Copy all lines below exactly as written. Leave pictures out.
---*---
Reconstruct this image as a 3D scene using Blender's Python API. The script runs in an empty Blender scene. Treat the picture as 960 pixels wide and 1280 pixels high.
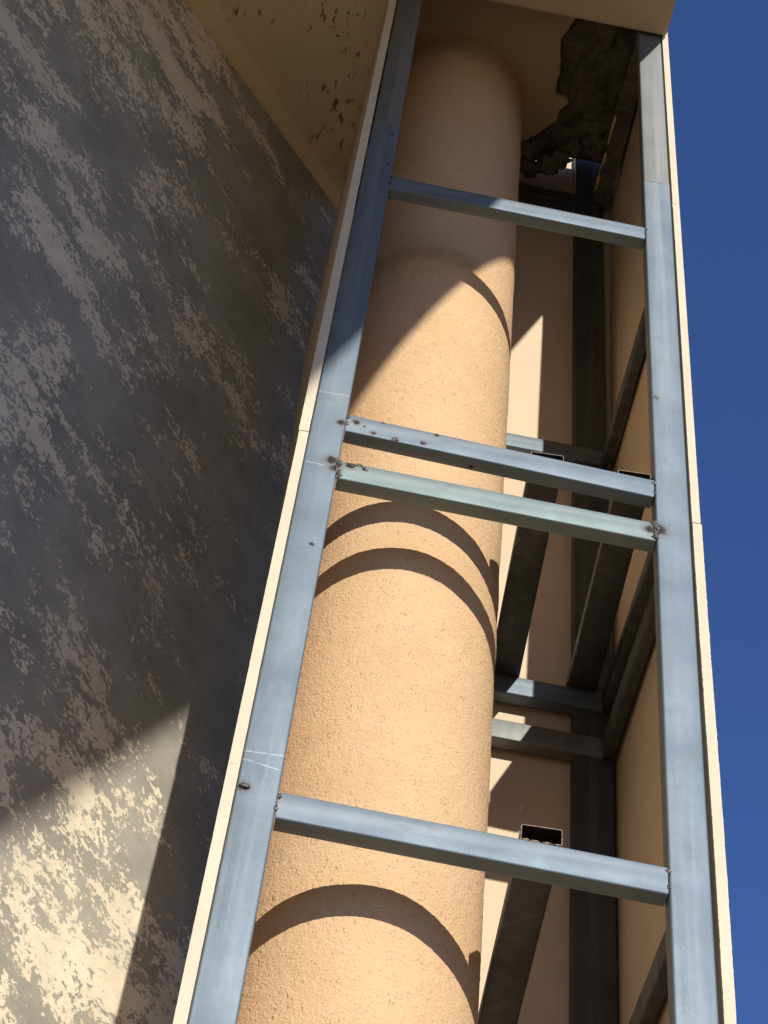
import bpy, bmesh, math, random
import numpy as np
from mathutils import Vector, Matrix, noise
random.seed(7)
rng = np.random.default_rng(5)
scene = bpy.context.scene
C = scene.collection

# ------------------------------------------------------------------ camera
GZ = -2.886                                   # ground level
cd = bpy.data.cameras.new('camera')
cam = bpy.data.objects.new('camera', cd); C.objects.link(cam)
right = Vector((0.982, -0.1675, 0.0876)); down = Vector((0.1862, 0.7757, -0.603)); fwd = Vector((0.033, 0.6084, 0.7929))
fwd.normalize(); right = (right - fwd * right.dot(fwd)).normalized(); down = fwd.cross(right)
M = Matrix((right, -down, -fwd)).transposed().to_4x4()
M.translation = (0.0342, -1.6815, -1.2858)
cam.matrix_world = M
cd.sensor_fit = 'HORIZONTAL'; cd.sensor_width = 36.0; cd.lens = 92.117
W4, H4 = 3, 4
# the picture is taller than wide, width is the fitted side
cd.clip_start = 0.05; cd.clip_end = 2000
scene.camera = cam

# ------------------------------------------------------------------ light
SUN = Vector((0.380, -2.11, 1.0)).normalized()          # towards the sun
el = math.asin(SUN.z); az = math.atan2(SUN.x, SUN.y)
w = bpy.data.worlds.new('World'); scene.world = w; w.use_nodes = True
nt = w.node_tree; nt.nodes.clear()
sky = nt.nodes.new('ShaderNodeTexSky'); sky.sky_type = 'NISHITA'; sky.sun_disc = False
sky.sun_elevation = el; sky.sun_rotation = az
sky.altitude = 3000; sky.air_density = 2.0; sky.dust_density = 0.0; sky.ozone_density = 9.0
bg = nt.nodes.new('ShaderNodeBackground'); bg.inputs[1].default_value = 0.10
wo = nt.nodes.new('ShaderNodeOutputWorld')
tint = nt.nodes.new('ShaderNodeMix'); tint.data_type = 'RGBA'; tint.blend_type = 'MULTIPLY'; tint.inputs[0].default_value = 1.0
tint.inputs[7].default_value = (1.08, 0.98, 1.26, 1)          # the camera's white balance leans to violet blue
nt.links.new(sky.outputs[0], tint.inputs[6]); nt.links.new(tint.outputs[2], bg.inputs[0]); nt.links.new(bg.outputs[0], wo.inputs[0])
sd = bpy.data.lights.new('sun', 'SUN'); sd.energy = 4.7; sd.angle = math.radians(0.53); sd.color = (1.0, 0.935, 0.82)
so = bpy.data.objects.new('sun', sd); C.objects.link(so)
so.rotation_euler = SUN.to_track_quat('Z', 'Y').to_euler(); so.location = SUN * 20
scene.view_settings.view_transform = 'Standard'; scene.view_settings.look = 'None'
scene.view_settings.exposure = 0.0; scene.view_settings.gamma = 1.0

# ------------------------------------------------------------------ material helpers
class NT:
    def __init__(s, name):
        s.m = bpy.data.materials.new(name); s.m.use_nodes = True; s.t = s.m.node_tree
        s.b = s.t.nodes['Principled BSDF']; s.out = s.t.nodes['Material Output']
        s.tc = s.n('ShaderNodeTexCoord'); s.obj = s.tc.outputs['Object']
        s.geo = s.n('ShaderNodeNewGeometry'); s.pos = s.geo.outputs['Position']
    def n(s, typ, **k):
        x = s.t.nodes.new(typ)
        for a, v in k.items(): setattr(x, a, v)
        return x
    def l(s, a, b): s.t.links.new(a, b)
    def put(s, sock, v):
        if isinstance(v, bpy.types.NodeSocket): s.l(v, sock)
        else: sock.default_value = v
    def math(s, op, a, b=0.0, c=0.0, clamp=False):
        x = s.n('ShaderNodeMath', operation=op, use_clamp=clamp)
        s.put(x.inputs[0], a); s.put(x.inputs[1], b); s.put(x.inputs[2], c); return x.outputs[0]
    def vmul(s, a, v):
        x = s.n('ShaderNodeVectorMath', operation='MULTIPLY'); s.put(x.inputs[0], a); s.put(x.inputs[1], v); return x.outputs[0]
    def noise(s, vec, scale, detail=2.0, rough=0.5, dist=0.0):
        x = s.n('ShaderNodeTexNoise'); s.l(vec, x.inputs['Vector']); x.inputs['Scale'].default_value = scale
        x.inputs['Detail'].default_value = detail; x.inputs['Roughness'].default_value = rough; x.inputs['Distortion'].default_value = dist
        return x.outputs['Fac']
    def voro(s, vec, scale, feature='F1', out='Distance', rand=1.0):
        x = s.n('ShaderNodeTexVoronoi', feature=feature); s.l(vec, x.inputs['Vector']); x.inputs['Scale'].default_value = scale
        x.inputs['Randomness'].default_value = rand
        return x.outputs[out]
    def step(s, v, lo, hi, a=0.0, b=1.0):
        x = s.n('ShaderNodeMapRange', interpolation_type='SMOOTHSTEP'); s.put(x.inputs[0], v)
        x.inputs[1].default_value = lo; x.inputs[2].default_value = hi; x.inputs[3].default_value = a; x.inputs[4].default_value = b
        return x.outputs[0]
    def mix(s, f, a, b, mode='MIX'):
        x = s.n('ShaderNodeMix', data_type='RGBA', blend_type=mode)
        s.put(x.inputs[0], f)
        for k, v in ((6, a), (7, b)):
            if isinstance(v, (tuple, list)): v = (*v[:3], 1.0)
            s.put(x.inputs[k], v)
        return x.outputs[2]
    def bump(s, h, strength=0.5, dist=0.001, prev=None):
        x = s.n('ShaderNodeBump'); s.l(h, x.inputs['Height']); x.inputs['Strength'].default_value = strength; x.inputs['Distance'].default_value = dist
        if prev is not None: s.l(prev, x.inputs['Normal'])
        return x.outputs[0]
    def spot(s, c, r0, r1, nz, amp):
        """mask of an irregular stain round a world point"""
        x = s.n('ShaderNodeVectorMath', operation='DISTANCE'); s.l(s.pos, x.inputs[0]); x.inputs[1].default_value = c
        d = s.math('ADD', x.outputs['Value'], s.math('MULTIPLY', s.math('SUBTRACT', nz, 0.5), amp))
        return s.step(d, r0, r1, 1.0, 0.0)
    def fin(s, col, rough=0.8, normal=None, metallic=0.0, spec=0.5):
        s.put(s.b.inputs['Base Color'], col if not isinstance(col, tuple) else (*col, 1.0)); s.put(s.b.inputs['Roughness'], rough)
        s.b.inputs['Metallic'].default_value = metallic; s.b.inputs['Specular IOR Level'].default_value = spec
        if normal is not None: s.l(normal, s.b.inputs['Normal'])
        return s.m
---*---
▸ **TASK RESPONSE**
Reconstruct this image as a 3D scene using Blender's Python API. The script runs in an empty Blender scene. Treat the picture as 960 pixels wide and 1280 pixels high.
import bpy, bmesh, math, random
import numpy as np
from mathutils import Vector, Matrix, noise
random.seed(7)
rng = np.random.default_rng(5)
scene = bpy.context.scene
C = scene.collection

# ------------------------------------------------------------------ camera
GZ = -2.886                                   # ground level
cd = bpy.data.cameras.new('camera')
cam = bpy.data.objects.new('camera', cd); C.objects.link(cam)
right = Vector((0.982, -0.1675, 0.0876)); down = Vector((0.1862, 0.7757, -0.603)); fwd = Vector((0.033, 0.6084, 0.7929))
fwd.normalize(); right = (right - fwd * right.dot(fwd)).normalized(); down = fwd.cross(right)
M = Matrix((right, -down, -fwd)).transposed().to_4x4()
M.translation = (0.0342, -1.6815, -1.2858)
cam.matrix_world = M
cd.sensor_fit = 'HORIZONTAL'; cd.sensor_width = 36.0; cd.lens = 92.117
W4, H4 = 3, 4
# the picture is taller than wide, width is the fitted side
cd.clip_start = 0.05; cd.clip_end = 2000
scene.camera = cam

# ------------------------------------------------------------------ light
SUN = Vector((0.380, -2.11, 1.0)).normalized()          # towards the sun
el = math.asin(SUN.z); az = math.atan2(SUN.x, SUN.y)
w = bpy.data.worlds.new('World'); scene.world = w; w.use_nodes = True
nt = w.node_tree; nt.nodes.clear()
sky = nt.nodes.new('ShaderNodeTexSky'); sky.sky_type = 'NISHITA'; sky.sun_disc = False
sky.sun_elevation = el; sky.sun_rotation = az
sky.altitude = 3000; sky.air_density = 2.0; sky.dust_density = 0.0; sky.ozone_density = 9.0
bg = nt.nodes.new('ShaderNodeBackground'); bg.inputs[1].default_value = 0.10
wo = nt.nodes.new('ShaderNodeOutputWorld')
tint = nt.nodes.new('ShaderNodeMix'); tint.data_type = 'RGBA'; tint.blend_type = 'MULTIPLY'; tint.inputs[0].default_value = 1.0
tint.inputs[7].default_value = (1.08, 0.98, 1.26, 1)          # the camera's white balance leans to violet blue
nt.links.new(sky.outputs[0], tint.inputs[6]); nt.links.new(tint.outputs[2], bg.inputs[0]); nt.links.new(bg.outputs[0], wo.inputs[0])
sd = bpy.data.lights.new('sun', 'SUN'); sd.energy = 4.7; sd.angle = math.radians(0.53); sd.color = (1.0, 0.935, 0.82)
so = bpy.data.objects.new('sun', sd); C.objects.link(so)
so.rotation_euler = SUN.to_track_quat('Z', 'Y').to_euler(); so.location = SUN * 20
scene.view_settings.view_transform = 'Standard'; scene.view_settings.look = 'None'
scene.view_settings.exposure = 0.0; scene.view_settings.gamma = 1.0

# ------------------------------------------------------------------ material helpers
class NT:
    def __init__(s, name):
        s.m = bpy.data.materials.new(name); s.m.use_nodes = True; s.t = s.m.node_tree
        s.b = s.t.nodes['Principled BSDF']; s.out = s.t.nodes['Material Output']
        s.tc = s.n('ShaderNodeTexCoord'); s.obj = s.tc.outputs['Object']
        s.geo = s.n('ShaderNodeNewGeometry'); s.pos = s.geo.outputs['Position']
    def n(s, typ, **k):
        x = s.t.nodes.new(typ)
        for a, v in k.items(): setattr(x, a, v)
        return x
    def l(s, a, b): s.t.links.new(a, b)
    def put(s, sock, v):
        if isinstance(v, bpy.types.NodeSocket): s.l(v, sock)
        else: sock.default_value = v
    def math(s, op, a, b=0.0, c=0.0, clamp=False):
        x = s.n('ShaderNodeMath', operation=op, use_clamp=clamp)
        s.put(x.inputs[0], a); s.put(x.inputs[1], b); s.put(x.inputs[2], c); return x.outputs[0]
    def vmul(s, a, v):
        x = s.n('ShaderNodeVectorMath', operation='MULTIPLY'); s.put(x.inputs[0], a); s.put(x.inputs[1], v); return x.outputs[0]
    def noise(s, vec, scale, detail=2.0, rough=0.5, dist=0.0):
        x = s.n('ShaderNodeTexNoise'); s.l(vec, x.inputs['Vector']); x.inputs['Scale'].default_value = scale
        x.inputs['Detail'].default_value = detail; x.inputs['Roughness'].default_value = rough; x.inputs['Distortion'].default_value = dist
        return x.outputs['Fac']
    def voro(s, vec, scale, feature='F1', out='Distance', rand=1.0):
        x = s.n('ShaderNodeTexVoronoi', feature=feature); s.l(vec, x.inputs['Vector']); x.inputs['Scale'].default_value = scale
        x.inputs['Randomness'].default_value = rand
        return x.outputs[out]
    def step(s, v, lo, hi, a=0.0, b=1.0):
        x = s.n('ShaderNodeMapRange', interpolation_type='SMOOTHSTEP'); s.put(x.inputs[0], v)
        x.inputs[1].default_value = lo; x.inputs[2].default_value = hi; x.inputs[3].default_value = a; x.inputs[4].default_value = b
        return x.outputs[0]
    def mix(s, f, a, b, mode='MIX'):
        x = s.n('ShaderNodeMix', data_type='RGBA', blend_type=mode)
        s.put(x.inputs[0], f)
        for k, v in ((6, a), (7, b)):
            if isinstance(v, (tuple, list)): v = (*v[:3], 1.0)
            s.put(x.inputs[k], v)
        return x.outputs[2]
    def bump(s, h, strength=0.5, dist=0.001, prev=None):
        x = s.n('ShaderNodeBump'); s.l(h, x.inputs['Height']); x.inputs['Strength'].default_value = strength; x.inputs['Distance'].default_value = dist
        if prev is not None: s.l(prev, x.inputs['Normal'])
        return x.outputs[0]
    def spot(s, c, r0, r1, nz, amp):
        """mask of an irregular stain round a world point"""
        x = s.n('ShaderNodeVectorMath', operation='DISTANCE'); s.l(s.pos, x.inputs[0]); x.inputs[1].default_value = c
        d = s.math('ADD', x.outputs['Value'], s.math('MULTIPLY', s.math('SUBTRACT', nz, 0.5), amp))
        return s.step(d, r0, r1, 1.0, 0.0)
    def fin(s, col, rough=0.8, normal=None, metallic=0.0, spec=0.5):
        s.put(s.b.inputs['Base Color'], col if not isinstance(col, tuple) else (*col, 1.0)); s.put(s.b.inputs['Roughness'], rough)
        s.b.inputs['Metallic'].default_value = metallic; s.b.inputs['Specular IOR Level'].default_value = spec
        if normal is not None: s.l(normal, s.b.inputs['Normal'])
        return s.m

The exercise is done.